The price of oil and gas has primarily fueled inflation. We need gas to get from Point A to B, but so do semi-trucks that carry most of the goods we buy in America. So do airplanes tranport passengers and goods everywhere. I paid nearly double for a plane ticket this past weekend.
I don’t know if this is intentional on the part of the administration to push us all towards electric, or they believe regulations are more important than inflation, but dramatically-increased costs are affecting us all. And to this guy solutions are rather simple.
First, I cannot believe our state and national governments have not lifted taxes at the pump. Consumers deserve the break as we struggle to balance the price of gas with other essentials like food and shelter.
Michigan has one of the highest gas taxes. Consumers pay 45 cents per gallon to the state as a privilege to pump gas. That’s a lot of moolah for state coffers. Additionally everyone pays the feds 18 cents for each gallon pumped.
Suspension of those taxes would go a long way towards helping consumers deal with the higher prices inflation has brought. This simple solution could be implemented immediately. It’s interesting that our leaders will not even entertain the solution.
Second, we need to encourage oil and gas businesses to pump more oil and gas. Instead we are doing the opposite. Regulations and non-decisions have hampered efforts to get more oil and gas to consumers.
Alaska, which has more reserves than any area in the world, is ready and willing to pump as much oil as our nation needs, but instead is mired in inflation and unemployment.
The administration insists however, we all need to suffer to hasten the “new green deal.” Electric vehicles are the future and that’s now. Buy electric or pay $5 or $7 or $10 at the pump, they insist.
As a Tesla owner for five years, I dispute that claim. The future is not now. There are many positives electric vehicles enjoy over their gas counterparts, but convenience is not one of them.

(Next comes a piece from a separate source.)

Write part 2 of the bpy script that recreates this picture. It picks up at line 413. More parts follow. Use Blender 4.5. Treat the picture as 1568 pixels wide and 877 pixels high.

Few drivers know electric vehicles better than I do, having driven them for 70,000 to 100,000 miles all over the Eastern United States, and I can tell you they are fraught with pitfalls. To convert all drivers to electric within the next 10 years would be catastrophic. We simply do not have the infrastructure in place.
We do however, have solutions, as outlined to bring gas and oil prices down, thus curb inflation. Will our leaders act? Only time will tell.